▶ Aim of the exercise: Below is the data. Give it again, complete and exact.

▶ Collected data:

++++

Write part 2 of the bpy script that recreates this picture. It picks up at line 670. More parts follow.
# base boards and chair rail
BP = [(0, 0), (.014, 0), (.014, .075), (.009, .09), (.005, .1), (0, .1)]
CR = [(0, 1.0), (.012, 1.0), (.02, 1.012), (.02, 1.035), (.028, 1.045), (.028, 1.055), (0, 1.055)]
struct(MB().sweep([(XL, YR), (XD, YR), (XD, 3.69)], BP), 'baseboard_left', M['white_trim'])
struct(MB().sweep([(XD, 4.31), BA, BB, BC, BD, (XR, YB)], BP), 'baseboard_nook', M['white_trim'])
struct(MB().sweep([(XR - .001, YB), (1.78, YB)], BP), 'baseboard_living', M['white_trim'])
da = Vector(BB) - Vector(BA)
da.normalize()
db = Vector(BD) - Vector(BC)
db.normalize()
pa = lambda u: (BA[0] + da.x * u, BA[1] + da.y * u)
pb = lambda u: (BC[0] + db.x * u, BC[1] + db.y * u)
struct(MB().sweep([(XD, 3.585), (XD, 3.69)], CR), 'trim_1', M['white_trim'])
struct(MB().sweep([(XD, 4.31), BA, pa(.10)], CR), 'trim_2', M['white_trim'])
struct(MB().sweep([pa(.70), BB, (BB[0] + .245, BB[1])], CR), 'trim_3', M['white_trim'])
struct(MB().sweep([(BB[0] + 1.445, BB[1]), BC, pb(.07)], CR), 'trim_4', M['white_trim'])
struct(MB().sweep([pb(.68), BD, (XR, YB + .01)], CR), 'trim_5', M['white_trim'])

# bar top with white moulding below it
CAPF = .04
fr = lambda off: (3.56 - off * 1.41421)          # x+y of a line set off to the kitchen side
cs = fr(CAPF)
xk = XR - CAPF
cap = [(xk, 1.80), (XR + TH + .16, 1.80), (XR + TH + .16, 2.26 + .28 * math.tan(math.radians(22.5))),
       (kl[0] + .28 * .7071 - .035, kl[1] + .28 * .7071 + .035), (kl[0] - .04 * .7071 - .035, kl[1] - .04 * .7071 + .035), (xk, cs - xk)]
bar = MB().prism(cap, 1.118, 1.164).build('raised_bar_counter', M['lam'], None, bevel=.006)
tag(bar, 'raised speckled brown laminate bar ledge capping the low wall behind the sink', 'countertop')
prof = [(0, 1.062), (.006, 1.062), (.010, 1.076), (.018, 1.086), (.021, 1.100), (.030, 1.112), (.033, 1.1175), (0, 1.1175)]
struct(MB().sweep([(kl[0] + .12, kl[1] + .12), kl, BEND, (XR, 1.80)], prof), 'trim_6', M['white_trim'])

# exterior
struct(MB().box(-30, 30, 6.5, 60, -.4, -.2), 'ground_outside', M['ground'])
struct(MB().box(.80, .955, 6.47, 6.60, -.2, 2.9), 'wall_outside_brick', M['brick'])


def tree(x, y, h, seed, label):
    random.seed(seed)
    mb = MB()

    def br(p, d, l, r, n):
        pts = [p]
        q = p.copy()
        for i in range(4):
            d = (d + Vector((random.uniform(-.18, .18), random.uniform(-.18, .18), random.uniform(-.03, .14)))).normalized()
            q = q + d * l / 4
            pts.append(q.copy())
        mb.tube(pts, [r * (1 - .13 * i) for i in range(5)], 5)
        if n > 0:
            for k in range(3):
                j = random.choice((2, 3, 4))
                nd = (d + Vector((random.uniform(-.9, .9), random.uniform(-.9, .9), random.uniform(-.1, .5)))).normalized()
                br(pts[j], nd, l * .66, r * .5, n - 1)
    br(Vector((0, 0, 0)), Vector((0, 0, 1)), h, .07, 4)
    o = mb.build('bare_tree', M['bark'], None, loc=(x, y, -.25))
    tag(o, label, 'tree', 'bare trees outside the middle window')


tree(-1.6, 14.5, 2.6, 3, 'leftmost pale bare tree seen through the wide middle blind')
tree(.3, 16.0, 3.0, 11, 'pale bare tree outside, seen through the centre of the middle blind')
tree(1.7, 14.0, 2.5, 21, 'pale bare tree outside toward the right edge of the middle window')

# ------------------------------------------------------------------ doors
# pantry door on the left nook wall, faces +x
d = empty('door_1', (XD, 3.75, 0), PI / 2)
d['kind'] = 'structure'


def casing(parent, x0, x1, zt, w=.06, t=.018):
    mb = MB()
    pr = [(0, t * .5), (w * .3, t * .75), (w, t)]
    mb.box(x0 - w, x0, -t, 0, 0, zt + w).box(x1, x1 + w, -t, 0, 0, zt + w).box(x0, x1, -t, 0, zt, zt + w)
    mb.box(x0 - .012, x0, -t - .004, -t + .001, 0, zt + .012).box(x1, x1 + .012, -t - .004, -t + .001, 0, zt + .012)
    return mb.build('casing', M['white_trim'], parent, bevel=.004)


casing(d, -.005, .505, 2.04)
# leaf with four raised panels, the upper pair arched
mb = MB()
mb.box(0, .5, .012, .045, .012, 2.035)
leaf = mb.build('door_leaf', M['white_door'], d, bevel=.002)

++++

▶ Full answer:
Write part 2 of the bpy script that recreates this picture. It picks up at line 670. More parts follow.
# base boards and chair rail
BP = [(0, 0), (.014, 0), (.014, .075), (.009, .09), (.005, .1), (0, .1)]
CR = [(0, 1.0), (.012, 1.0), (.02, 1.012), (.02, 1.035), (.028, 1.045), (.028, 1.055), (0, 1.055)]
struct(MB().sweep([(XL, YR), (XD, YR), (XD, 3.69)], BP), 'baseboard_left', M['white_trim'])
struct(MB().sweep([(XD, 4.31), BA, BB, BC, BD, (XR, YB)], BP), 'baseboard_nook', M['white_trim'])
struct(MB().sweep([(XR - .001, YB), (1.78, YB)], BP), 'baseboard_living', M['white_trim'])
da = Vector(BB) - Vector(BA)
da.normalize()
db = Vector(BD) - Vector(BC)
db.normalize()
pa = lambda u: (BA[0] + da.x * u, BA[1] + da.y * u)
pb = lambda u: (BC[0] + db.x * u, BC[1] + db.y * u)
struct(MB().sweep([(XD, 3.585), (XD, 3.69)], CR), 'trim_1', M['white_trim'])
struct(MB().sweep([(XD, 4.31), BA, pa(.10)], CR), 'trim_2', M['white_trim'])
struct(MB().sweep([pa(.70), BB, (BB[0] + .245, BB[1])], CR), 'trim_3', M['white_trim'])
struct(MB().sweep([(BB[0] + 1.445, BB[1]), BC, pb(.07)], CR), 'trim_4', M['white_trim'])
struct(MB().sweep([pb(.68), BD, (XR, YB + .01)], CR), 'trim_5', M['white_trim'])

# bar top with white moulding below it
CAPF = .04
fr = lambda off: (3.56 - off * 1.41421)          # x+y of a line set off to the kitchen side
cs = fr(CAPF)
xk = XR - CAPF
cap = [(xk, 1.80), (XR + TH + .16, 1.80), (XR + TH + .16, 2.26 + .28 * math.tan(math.radians(22.5))),
       (kl[0] + .28 * .7071 - .035, kl[1] + .28 * .7071 + .035), (kl[0] - .04 * .7071 - .035, kl[1] - .04 * .7071 + .035), (xk, cs - xk)]
bar = MB().prism(cap, 1.118, 1.164).build('raised_bar_counter', M['lam'], None, bevel=.006)
tag(bar, 'raised speckled brown laminate bar ledge capping the low wall behind the sink', 'countertop')
prof = [(0, 1.062), (.006, 1.062), (.010, 1.076), (.018, 1.086), (.021, 1.100), (.030, 1.112), (.033, 1.1175), (0, 1.1175)]
struct(MB().sweep([(kl[0] + .12, kl[1] + .12), kl, BEND, (XR, 1.80)], prof), 'trim_6', M['white_trim'])

# exterior
struct(MB().box(-30, 30, 6.5, 60, -.4, -.2), 'ground_outside', M['ground'])
struct(MB().box(.80, .955, 6.47, 6.60, -.2, 2.9), 'wall_outside_brick', M['brick'])


def tree(x, y, h, seed, label):
    random.seed(seed)
    mb = MB()

    def br(p, d, l, r, n):
        pts = [p]
        q = p.copy()
        for i in range(4):
            d = (d + Vector((random.uniform(-.18, .18), random.uniform(-.18, .18), random.uniform(-.03, .14)))).normalized()
            q = q + d * l / 4
            pts.append(q.copy())
        mb.tube(pts, [r * (1 - .13 * i) for i in range(5)], 5)
        if n > 0:
            for k in range(3):
                j = random.choice((2, 3, 4))
                nd = (d + Vector((random.uniform(-.9, .9), random.uniform(-.9, .9), random.uniform(-.1, .5)))).normalized()
                br(pts[j], nd, l * .66, r * .5, n - 1)
    br(Vector((0, 0, 0)), Vector((0, 0, 1)), h, .07, 4)
    o = mb.build('bare_tree', M['bark'], None, loc=(x, y, -.25))
    tag(o, label, 'tree', 'bare trees outside the middle window')


tree(-1.6, 14.5, 2.6, 3, 'leftmost pale bare tree seen through the wide middle blind')
tree(.3, 16.0, 3.0, 11, 'pale bare tree outside, seen through the centre of the middle blind')
tree(1.7, 14.0, 2.5, 21, 'pale bare tree outside toward the right edge of the middle window')

# ------------------------------------------------------------------ doors
# pantry door on the left nook wall, faces +x
d = empty('door_1', (XD, 3.75, 0), PI / 2)
d['kind'] = 'structure'


def casing(parent, x0, x1, zt, w=.06, t=.018):
    mb = MB()
    pr = [(0, t * .5), (w * .3, t * .75), (w, t)]
    mb.box(x0 - w, x0, -t, 0, 0, zt + w).box(x1, x1 + w, -t, 0, 0, zt + w).box(x0, x1, -t, 0, zt, zt + w)
    mb.box(x0 - .012, x0, -t - .004, -t + .001, 0, zt + .012).box(x1, x1 + .012, -t - .004, -t + .001, 0, zt + .012)
    return mb.build('casing', M['white_trim'], parent, bevel=.004)


casing(d, -.005, .505, 2.04)
# leaf with four raised panels, the upper pair arched
mb = MB()
mb.box(0, .5, .012, .045, .012, 2.035)
leaf = mb.build('door_leaf', M['white_door'], d, bevel=.002)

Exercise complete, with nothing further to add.